Oral Presentation Institute of Australian Geographers & The New Zealand Geographical Society Conference 2014

Transformative Regulation: What could and should happen to law in a post-modern, post-human and post-natural world? (14789)

Robyn L Bartel 1
  1. University of New England, Armidale, NSW, Australia

The law is an institution steeped in human exceptionalism and anthropocentrism, founded and dependent on universal knowledge claims, and wilfully blind to place and contingency in the interests of justice, certainty and predictability.

And yet, it appears that the anthropocene, re-materialization and new governance including collaboration and poly-centrism demand that the law become the opposite of that which it has always been: to do away with human exceptionalism and instead recognize non-human agency and human inter-dependence, to abandon exclusivity for inclusiveness, to reflect biophysical heterogeneity with diversity of treatment, to restructure legal boundaries away from jurisdiction and hierarchy towards nested subsidiarity.

In the 1970s critical legal studies exposed some of the hidden relationships between law and society: the differences between equality of treatment and equity at law, that the law was socially constructed and contingent, and had been long biased towards the powerful.
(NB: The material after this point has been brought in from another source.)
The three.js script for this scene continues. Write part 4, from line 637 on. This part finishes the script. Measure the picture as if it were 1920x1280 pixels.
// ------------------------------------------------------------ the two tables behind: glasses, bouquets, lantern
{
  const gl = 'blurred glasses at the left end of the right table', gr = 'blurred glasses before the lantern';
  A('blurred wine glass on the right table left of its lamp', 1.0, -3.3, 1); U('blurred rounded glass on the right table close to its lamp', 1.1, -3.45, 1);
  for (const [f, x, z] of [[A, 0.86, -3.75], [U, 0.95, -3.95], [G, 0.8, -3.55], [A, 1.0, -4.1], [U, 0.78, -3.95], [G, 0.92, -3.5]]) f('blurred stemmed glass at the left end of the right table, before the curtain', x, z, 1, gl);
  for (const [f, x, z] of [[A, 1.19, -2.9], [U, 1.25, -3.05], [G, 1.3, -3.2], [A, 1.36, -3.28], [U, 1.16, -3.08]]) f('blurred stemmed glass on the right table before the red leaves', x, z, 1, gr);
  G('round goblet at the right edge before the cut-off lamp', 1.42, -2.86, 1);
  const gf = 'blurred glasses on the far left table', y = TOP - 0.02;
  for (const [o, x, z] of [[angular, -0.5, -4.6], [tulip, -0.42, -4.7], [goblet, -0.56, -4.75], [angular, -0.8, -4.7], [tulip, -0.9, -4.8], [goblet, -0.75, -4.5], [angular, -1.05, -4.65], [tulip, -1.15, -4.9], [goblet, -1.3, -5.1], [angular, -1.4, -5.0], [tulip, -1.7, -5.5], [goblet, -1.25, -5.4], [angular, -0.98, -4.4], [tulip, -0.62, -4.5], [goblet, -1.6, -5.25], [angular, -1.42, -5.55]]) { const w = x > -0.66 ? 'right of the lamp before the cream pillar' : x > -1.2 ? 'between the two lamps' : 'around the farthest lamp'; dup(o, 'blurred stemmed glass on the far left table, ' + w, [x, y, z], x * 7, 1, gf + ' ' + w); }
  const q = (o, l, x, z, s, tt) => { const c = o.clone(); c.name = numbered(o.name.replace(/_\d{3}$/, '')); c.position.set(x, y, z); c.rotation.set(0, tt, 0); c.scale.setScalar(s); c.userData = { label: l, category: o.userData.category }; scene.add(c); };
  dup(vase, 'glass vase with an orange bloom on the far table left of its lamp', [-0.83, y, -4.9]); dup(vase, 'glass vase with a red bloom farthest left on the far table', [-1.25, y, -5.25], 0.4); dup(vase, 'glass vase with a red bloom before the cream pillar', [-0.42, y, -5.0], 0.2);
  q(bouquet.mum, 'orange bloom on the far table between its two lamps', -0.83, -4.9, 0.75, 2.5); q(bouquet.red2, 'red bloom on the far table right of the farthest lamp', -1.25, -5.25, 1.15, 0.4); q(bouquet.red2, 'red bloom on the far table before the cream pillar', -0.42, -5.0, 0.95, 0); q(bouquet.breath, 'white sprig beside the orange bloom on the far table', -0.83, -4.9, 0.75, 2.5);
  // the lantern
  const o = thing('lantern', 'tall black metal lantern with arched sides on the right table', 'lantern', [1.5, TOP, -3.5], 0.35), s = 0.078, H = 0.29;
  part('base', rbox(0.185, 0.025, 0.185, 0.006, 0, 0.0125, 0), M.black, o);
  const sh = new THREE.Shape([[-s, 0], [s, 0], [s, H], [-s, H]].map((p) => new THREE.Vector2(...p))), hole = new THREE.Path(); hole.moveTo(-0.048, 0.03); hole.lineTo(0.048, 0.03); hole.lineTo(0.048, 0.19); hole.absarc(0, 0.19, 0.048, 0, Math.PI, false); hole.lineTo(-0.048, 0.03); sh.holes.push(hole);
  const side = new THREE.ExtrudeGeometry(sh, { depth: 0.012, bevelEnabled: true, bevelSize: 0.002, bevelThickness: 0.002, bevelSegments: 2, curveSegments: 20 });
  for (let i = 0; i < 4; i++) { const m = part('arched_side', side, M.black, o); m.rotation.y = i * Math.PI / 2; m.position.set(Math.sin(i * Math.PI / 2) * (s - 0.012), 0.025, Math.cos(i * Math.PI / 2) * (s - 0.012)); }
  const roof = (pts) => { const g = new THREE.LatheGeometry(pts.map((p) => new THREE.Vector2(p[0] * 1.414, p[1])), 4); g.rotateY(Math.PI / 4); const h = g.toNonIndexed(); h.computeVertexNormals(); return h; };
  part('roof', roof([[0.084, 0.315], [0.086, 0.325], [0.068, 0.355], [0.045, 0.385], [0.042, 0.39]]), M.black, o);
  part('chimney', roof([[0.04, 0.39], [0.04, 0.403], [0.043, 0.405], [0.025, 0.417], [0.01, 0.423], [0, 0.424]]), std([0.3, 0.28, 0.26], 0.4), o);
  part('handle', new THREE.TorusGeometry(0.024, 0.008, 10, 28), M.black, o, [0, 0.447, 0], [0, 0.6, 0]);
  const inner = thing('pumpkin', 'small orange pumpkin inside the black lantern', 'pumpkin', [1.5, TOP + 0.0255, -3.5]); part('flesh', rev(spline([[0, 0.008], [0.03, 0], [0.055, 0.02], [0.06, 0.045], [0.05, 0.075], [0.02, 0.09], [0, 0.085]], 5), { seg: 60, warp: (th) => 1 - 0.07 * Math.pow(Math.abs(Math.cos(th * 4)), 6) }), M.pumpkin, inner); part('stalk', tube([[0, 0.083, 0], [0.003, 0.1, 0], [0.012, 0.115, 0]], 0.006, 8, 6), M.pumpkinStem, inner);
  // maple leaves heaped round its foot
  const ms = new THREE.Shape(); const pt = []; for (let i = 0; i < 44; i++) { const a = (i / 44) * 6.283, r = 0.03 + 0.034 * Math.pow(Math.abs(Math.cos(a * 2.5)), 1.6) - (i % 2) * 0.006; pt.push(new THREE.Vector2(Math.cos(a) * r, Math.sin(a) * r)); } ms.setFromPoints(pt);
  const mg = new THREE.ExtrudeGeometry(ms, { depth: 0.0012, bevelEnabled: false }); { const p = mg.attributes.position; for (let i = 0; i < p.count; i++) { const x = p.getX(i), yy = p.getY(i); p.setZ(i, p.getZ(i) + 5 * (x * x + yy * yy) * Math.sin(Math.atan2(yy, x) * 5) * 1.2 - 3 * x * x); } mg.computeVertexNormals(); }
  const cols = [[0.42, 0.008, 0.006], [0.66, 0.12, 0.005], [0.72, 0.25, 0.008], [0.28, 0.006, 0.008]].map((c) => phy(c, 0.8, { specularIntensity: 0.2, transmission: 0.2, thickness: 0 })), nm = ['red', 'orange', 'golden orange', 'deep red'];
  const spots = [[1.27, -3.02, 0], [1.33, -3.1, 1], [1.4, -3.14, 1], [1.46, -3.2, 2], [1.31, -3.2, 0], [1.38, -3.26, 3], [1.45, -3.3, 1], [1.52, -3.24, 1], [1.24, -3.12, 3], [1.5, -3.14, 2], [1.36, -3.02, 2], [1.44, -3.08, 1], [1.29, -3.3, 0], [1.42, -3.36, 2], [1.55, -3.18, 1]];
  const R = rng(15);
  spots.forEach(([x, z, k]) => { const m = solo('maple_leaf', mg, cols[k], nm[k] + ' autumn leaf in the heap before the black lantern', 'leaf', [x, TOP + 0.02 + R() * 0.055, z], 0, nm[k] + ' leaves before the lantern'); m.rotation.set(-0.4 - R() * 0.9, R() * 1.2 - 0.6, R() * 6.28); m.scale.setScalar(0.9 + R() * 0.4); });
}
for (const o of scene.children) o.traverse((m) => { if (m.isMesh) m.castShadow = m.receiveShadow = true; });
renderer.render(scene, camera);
Legal geography has exposed equivalent inter-dependencies between law and geography, and the need also for recognition of currently masked relationships in the interests of more effective governance, particularly in environmental law.

This presentation will look at how law might be reformed both to visibilise current invisibilities and to achieve public policy outcomes. Based on case studies in weeds and pest management it will draw on learning theories to develop a theory of transformative regulation: a regulatory reform approach that draws on the principles of transformative learning.

In addition to the monitoring and evaluation of simpler learning cycles, transformative learning involves the use of multiple knowledges to question assumptions and value-systems.

Transformative regulation inclusive of local, particular and non-human perspectives may lead to laws more appropriate and assist the necessary paradigm shift in law.